← Fraud & Scams

Trust Mill and Estate Seminar Scams: Free Lunch, Costly Advice

An invitation arrives for a free estate-planning seminar, often with a meal at a nice restaurant. The pitch is reassuring: protect your money, avoid probate, take care of your family. But some of these events are run by “trust mills,” operations that use estate planning as a doorway to sell overpriced living trusts and unsuitable financial products, and to collect your private financial details.

This guide explains how trust mill and estate seminar scams work, shows a real example, and gives you a way to get genuine help without getting trapped.

What it is

A trust mill is a business that mass-produces living trusts or other estate documents, usually through high-pressure seminars and in-home visits, and uses them to push expensive, often unnecessary products like annuities. The people selling are frequently not qualified attorneys, and the “plan” is built to benefit the seller, not you.

The danger is twofold: you may pay too much for documents you do not need, and you may hand over a complete picture of your finances to someone who will use it to sell you more.

How it works

  1. You are invited to a free seminar or a no-cost “estate review,” often with a meal.
  2. The presenter warns about probate, taxes, or nursing-home costs to create worry.
  3. They offer a living trust package and ask detailed questions about your assets and accounts.
  4. They use that financial information to pressure you into expensive products, commonly annuities, that may be wrong for your age and needs.

A common follow-up is an in-home visit, where a salesperson, sometimes posing as an advisor, reviews your finances and steers you toward products that pay them large commissions.

A real example

Frank and Rita, both in their late 70s, attend a free “protect your estate” dinner seminar. The speaker stresses how probate will tie up their home and savings, then offers a living trust package for $3,000. During a follow-up home visit, the “advisor” reviews their accounts and recommends moving most of their savings into a long-term annuity that will not be fully accessible for years, which is a poor fit at their age. The trust was more than they needed, the annuity benefited the salesperson, and the couple had handed over a full map of their finances.

By the numbers

  • Older adults reported $7.7 billion in fraud and financial losses in 2025 across all categories (FBI IC3).
  • State attorneys general and bar associations have repeatedly warned about trust mills using estate planning to sell unsuitable annuities (state consumer protection agencies).
  • Investment and annuity-related schemes are among the costliest for older adults (FBI IC3).

Red flags to watch for

  • A free seminar or meal that leads to a sales pitch for a trust or annuity.
  • High-pressure warnings about probate, taxes, or nursing-home costs.
  • A “one-size-fits-all” trust sold quickly, often by someone who is not a licensed attorney.
  • Detailed questions about your assets, followed by a push to move money into annuities.
  • Pressure to decide today or to sign during an in-home visit.

How to protect yourself

  1. Never buy estate documents or financial products at a seminar or on the spot.
  2. Work with your own licensed estate attorney, chosen independently, for a plan that fits your situation.
  3. Be very cautious about anyone who reviews your finances and then recommends an annuity.
  4. Do not share a full picture of your assets with a salesperson you just met.
  5. Bring a trusted family member or independent advisor into any estate decision.
  6. Limit unsolicited invitations. Scammers buy senior mailing lists from data-broker and people-search sites. Removing your information from those sites, which a privacy or data-removal service can do for you, can reduce these pitches.

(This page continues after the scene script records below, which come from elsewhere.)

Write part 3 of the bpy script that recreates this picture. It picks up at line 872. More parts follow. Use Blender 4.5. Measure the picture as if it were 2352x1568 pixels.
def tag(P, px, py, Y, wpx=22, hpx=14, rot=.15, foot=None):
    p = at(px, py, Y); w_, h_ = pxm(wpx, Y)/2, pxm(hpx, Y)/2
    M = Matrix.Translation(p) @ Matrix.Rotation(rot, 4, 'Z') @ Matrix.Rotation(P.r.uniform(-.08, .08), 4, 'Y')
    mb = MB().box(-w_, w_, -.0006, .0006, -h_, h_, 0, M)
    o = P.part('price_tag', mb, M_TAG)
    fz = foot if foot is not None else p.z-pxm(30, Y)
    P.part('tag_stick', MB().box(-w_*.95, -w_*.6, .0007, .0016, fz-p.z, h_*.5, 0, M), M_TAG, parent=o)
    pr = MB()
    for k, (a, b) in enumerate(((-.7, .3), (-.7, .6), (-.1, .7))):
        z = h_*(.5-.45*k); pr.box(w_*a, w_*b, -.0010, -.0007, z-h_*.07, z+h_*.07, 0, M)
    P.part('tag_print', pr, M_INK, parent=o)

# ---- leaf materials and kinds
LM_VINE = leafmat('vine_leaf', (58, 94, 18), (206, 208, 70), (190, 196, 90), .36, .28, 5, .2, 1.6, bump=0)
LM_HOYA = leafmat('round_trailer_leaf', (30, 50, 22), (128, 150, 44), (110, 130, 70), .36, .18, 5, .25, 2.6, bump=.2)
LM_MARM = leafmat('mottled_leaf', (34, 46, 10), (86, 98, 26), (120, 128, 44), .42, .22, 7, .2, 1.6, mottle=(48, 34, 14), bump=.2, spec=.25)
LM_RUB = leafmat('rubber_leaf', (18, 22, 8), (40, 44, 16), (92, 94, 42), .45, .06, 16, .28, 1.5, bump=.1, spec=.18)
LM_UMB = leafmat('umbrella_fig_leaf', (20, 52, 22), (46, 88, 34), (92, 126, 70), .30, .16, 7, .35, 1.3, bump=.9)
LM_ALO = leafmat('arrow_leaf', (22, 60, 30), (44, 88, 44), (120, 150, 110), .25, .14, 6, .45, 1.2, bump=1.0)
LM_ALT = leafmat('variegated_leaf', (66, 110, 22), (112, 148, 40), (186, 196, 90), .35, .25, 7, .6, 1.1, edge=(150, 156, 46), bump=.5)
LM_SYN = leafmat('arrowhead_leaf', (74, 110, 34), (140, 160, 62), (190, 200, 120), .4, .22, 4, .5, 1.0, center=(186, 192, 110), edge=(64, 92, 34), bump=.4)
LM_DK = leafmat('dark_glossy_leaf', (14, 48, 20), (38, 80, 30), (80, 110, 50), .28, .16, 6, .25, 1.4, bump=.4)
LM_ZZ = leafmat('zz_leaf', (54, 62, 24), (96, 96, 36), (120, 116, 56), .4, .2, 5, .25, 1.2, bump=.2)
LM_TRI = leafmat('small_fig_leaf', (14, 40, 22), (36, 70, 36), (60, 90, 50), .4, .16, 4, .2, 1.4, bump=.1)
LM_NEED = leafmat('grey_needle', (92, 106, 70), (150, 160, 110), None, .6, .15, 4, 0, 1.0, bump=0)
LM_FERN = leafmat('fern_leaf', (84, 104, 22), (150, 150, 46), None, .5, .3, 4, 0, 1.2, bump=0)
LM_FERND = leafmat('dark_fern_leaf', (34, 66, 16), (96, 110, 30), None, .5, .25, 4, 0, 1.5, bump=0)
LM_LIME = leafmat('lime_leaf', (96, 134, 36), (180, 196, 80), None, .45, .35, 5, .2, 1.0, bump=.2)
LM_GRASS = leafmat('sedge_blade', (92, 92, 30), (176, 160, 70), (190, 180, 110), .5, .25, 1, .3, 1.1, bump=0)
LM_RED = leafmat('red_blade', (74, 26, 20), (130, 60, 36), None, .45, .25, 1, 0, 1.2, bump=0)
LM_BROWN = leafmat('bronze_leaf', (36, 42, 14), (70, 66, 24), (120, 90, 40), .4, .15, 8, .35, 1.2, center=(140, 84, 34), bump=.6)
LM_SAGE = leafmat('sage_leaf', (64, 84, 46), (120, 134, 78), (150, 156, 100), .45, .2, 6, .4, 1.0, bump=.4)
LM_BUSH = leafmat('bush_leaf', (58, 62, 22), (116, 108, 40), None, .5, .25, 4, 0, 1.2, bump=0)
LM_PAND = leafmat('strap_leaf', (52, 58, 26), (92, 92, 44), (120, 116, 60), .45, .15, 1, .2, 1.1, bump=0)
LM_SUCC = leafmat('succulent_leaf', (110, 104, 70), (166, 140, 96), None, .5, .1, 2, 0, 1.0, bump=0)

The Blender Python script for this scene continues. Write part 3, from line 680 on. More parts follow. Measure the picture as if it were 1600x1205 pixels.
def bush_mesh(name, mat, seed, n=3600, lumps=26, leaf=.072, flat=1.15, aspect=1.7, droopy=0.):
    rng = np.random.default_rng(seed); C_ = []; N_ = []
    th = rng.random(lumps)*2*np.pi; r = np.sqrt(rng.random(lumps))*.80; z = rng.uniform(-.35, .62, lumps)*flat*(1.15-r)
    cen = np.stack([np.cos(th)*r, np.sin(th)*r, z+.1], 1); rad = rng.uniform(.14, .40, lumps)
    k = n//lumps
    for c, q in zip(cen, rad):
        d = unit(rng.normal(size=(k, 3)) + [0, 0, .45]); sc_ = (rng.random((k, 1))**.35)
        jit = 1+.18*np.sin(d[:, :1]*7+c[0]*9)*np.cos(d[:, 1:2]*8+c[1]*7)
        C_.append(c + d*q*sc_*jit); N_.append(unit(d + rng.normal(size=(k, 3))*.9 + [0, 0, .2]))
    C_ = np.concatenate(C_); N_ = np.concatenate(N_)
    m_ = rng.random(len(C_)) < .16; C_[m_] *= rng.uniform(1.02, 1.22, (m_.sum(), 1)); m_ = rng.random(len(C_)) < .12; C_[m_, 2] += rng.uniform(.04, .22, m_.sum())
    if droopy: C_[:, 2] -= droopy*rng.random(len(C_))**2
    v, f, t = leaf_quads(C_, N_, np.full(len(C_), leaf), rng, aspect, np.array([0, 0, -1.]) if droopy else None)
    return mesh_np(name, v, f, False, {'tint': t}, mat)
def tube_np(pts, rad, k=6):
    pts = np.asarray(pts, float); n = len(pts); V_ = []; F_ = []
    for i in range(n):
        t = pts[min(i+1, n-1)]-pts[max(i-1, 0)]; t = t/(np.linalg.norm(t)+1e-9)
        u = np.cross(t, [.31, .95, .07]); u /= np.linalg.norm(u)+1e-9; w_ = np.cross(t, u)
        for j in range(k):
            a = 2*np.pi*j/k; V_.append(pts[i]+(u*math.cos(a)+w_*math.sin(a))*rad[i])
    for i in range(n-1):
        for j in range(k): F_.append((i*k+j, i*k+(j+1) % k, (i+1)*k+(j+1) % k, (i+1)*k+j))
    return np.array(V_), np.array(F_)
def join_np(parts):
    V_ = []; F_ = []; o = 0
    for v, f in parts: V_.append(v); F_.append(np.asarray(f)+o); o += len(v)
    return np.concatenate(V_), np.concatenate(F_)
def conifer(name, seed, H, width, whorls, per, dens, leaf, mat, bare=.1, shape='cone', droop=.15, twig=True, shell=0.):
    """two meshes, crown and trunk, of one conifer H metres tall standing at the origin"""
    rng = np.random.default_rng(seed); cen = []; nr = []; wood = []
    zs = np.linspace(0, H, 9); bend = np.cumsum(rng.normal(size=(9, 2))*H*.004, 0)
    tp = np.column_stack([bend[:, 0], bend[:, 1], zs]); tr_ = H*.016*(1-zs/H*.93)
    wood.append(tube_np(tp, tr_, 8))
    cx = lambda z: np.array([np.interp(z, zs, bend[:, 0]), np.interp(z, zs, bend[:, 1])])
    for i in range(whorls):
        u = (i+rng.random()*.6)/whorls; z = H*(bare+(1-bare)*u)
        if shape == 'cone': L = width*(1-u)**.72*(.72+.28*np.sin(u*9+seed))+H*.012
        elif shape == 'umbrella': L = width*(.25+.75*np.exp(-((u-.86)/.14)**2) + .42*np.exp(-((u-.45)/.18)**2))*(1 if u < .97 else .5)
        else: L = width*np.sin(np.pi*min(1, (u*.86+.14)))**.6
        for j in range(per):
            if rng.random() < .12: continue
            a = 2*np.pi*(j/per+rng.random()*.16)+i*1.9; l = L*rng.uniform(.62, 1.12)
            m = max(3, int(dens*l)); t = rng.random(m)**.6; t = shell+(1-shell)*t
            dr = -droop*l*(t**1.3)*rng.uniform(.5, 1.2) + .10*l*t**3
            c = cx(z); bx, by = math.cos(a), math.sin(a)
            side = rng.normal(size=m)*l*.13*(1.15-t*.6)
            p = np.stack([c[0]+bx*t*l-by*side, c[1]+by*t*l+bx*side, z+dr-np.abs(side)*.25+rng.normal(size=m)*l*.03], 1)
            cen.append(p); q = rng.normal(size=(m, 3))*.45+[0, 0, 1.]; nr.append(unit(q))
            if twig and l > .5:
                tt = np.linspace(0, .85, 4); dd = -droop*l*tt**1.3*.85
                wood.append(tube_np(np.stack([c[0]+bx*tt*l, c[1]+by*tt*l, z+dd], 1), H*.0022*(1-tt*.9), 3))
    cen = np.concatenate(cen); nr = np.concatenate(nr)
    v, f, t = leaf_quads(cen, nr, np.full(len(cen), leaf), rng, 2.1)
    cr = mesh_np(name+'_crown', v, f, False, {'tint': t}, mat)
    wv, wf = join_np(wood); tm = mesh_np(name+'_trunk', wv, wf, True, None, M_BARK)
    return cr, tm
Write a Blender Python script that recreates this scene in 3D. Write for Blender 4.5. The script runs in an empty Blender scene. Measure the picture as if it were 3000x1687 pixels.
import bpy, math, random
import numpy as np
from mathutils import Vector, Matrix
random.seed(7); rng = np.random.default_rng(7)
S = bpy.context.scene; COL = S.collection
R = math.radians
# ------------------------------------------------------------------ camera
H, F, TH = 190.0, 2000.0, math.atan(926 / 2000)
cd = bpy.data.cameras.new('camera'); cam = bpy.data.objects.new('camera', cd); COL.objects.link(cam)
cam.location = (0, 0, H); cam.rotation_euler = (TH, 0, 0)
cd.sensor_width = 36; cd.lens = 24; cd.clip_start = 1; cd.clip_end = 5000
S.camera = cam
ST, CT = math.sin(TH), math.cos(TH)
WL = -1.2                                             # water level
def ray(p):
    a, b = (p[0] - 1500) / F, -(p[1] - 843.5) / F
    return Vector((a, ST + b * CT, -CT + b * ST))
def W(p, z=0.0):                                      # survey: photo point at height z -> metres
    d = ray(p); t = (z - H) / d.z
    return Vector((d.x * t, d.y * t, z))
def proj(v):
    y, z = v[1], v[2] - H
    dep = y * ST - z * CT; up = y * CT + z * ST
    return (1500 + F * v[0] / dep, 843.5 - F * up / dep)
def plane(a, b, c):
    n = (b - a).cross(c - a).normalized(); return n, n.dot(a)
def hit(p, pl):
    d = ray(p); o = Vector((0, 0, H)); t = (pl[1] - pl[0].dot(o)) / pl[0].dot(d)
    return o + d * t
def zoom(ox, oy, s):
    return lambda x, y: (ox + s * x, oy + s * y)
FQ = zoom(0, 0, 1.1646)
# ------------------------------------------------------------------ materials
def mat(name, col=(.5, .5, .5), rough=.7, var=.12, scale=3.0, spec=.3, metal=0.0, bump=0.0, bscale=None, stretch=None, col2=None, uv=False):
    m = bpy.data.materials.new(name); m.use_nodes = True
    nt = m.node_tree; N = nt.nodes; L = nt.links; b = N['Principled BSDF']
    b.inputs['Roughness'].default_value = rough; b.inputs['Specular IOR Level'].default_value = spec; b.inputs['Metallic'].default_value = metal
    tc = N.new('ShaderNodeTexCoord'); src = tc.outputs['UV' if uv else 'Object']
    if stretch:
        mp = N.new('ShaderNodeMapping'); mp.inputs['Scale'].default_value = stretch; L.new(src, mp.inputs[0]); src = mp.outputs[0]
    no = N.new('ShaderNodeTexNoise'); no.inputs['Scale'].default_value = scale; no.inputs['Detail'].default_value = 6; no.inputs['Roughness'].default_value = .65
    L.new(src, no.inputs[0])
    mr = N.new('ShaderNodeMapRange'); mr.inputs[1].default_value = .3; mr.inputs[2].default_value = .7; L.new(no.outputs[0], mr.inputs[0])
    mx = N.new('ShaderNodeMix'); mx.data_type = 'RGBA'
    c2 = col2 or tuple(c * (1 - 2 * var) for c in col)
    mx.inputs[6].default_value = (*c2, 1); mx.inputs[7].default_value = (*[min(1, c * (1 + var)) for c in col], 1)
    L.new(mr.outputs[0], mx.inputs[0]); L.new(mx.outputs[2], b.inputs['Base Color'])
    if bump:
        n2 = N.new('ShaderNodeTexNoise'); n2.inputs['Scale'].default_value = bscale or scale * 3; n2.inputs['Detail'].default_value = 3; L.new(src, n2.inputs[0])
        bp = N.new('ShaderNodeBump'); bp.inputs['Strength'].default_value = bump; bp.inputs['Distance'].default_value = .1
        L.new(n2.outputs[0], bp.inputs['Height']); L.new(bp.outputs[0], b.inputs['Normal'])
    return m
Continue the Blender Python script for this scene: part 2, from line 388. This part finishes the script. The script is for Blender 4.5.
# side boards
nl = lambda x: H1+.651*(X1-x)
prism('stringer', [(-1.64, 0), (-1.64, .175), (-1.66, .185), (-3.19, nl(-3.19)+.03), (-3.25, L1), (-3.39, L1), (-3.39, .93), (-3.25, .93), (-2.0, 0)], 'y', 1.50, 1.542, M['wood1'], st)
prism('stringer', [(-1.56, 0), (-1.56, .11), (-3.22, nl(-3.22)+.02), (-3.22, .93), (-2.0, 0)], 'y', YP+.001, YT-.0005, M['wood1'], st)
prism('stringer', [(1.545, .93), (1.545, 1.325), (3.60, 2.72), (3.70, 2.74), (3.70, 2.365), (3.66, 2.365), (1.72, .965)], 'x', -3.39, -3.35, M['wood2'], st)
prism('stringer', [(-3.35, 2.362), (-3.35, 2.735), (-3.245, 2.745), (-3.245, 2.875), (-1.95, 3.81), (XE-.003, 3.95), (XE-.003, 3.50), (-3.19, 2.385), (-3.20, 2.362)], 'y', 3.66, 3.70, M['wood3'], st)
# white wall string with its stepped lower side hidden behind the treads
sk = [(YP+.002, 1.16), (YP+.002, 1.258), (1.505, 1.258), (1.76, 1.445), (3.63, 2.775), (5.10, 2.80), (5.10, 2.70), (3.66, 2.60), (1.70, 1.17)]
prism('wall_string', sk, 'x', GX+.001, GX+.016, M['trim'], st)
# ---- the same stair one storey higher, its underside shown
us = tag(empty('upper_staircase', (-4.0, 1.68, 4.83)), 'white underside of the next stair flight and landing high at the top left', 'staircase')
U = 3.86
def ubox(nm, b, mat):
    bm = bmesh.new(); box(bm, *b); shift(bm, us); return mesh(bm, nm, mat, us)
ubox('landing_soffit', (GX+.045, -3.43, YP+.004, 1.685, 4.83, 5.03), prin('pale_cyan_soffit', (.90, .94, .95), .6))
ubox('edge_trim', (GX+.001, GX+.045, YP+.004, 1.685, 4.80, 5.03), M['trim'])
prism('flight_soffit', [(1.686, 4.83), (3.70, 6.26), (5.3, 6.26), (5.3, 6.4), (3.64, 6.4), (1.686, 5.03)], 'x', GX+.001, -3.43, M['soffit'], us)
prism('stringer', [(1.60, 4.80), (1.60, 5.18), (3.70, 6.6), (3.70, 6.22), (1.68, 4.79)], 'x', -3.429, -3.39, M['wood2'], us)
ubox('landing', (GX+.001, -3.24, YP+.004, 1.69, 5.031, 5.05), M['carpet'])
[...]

If you’ve already responded

Many annuities and contracts have a “free look” cancellation period, so act quickly and review the paperwork. Consult an independent, licensed estate attorney or a fee-only financial advisor about your options, and report high-pressure or deceptive sales to your state attorney general and the FTC at ReportFraud.ftc.gov.

In the news

Sources

Frequently asked questions

Are all estate-planning seminars scams?

No. But be cautious of "free" events that turn into pressure to buy a trust or annuity on the spot. Get independent advice first.

Do I need a living trust?

Maybe, maybe not. It depends on your situation. A licensed estate attorney you choose can tell you, without a sales agenda.

Why are they so interested in my finances?

A full picture of your assets helps them sell you high-commission products. Do not share it with a salesperson you just met.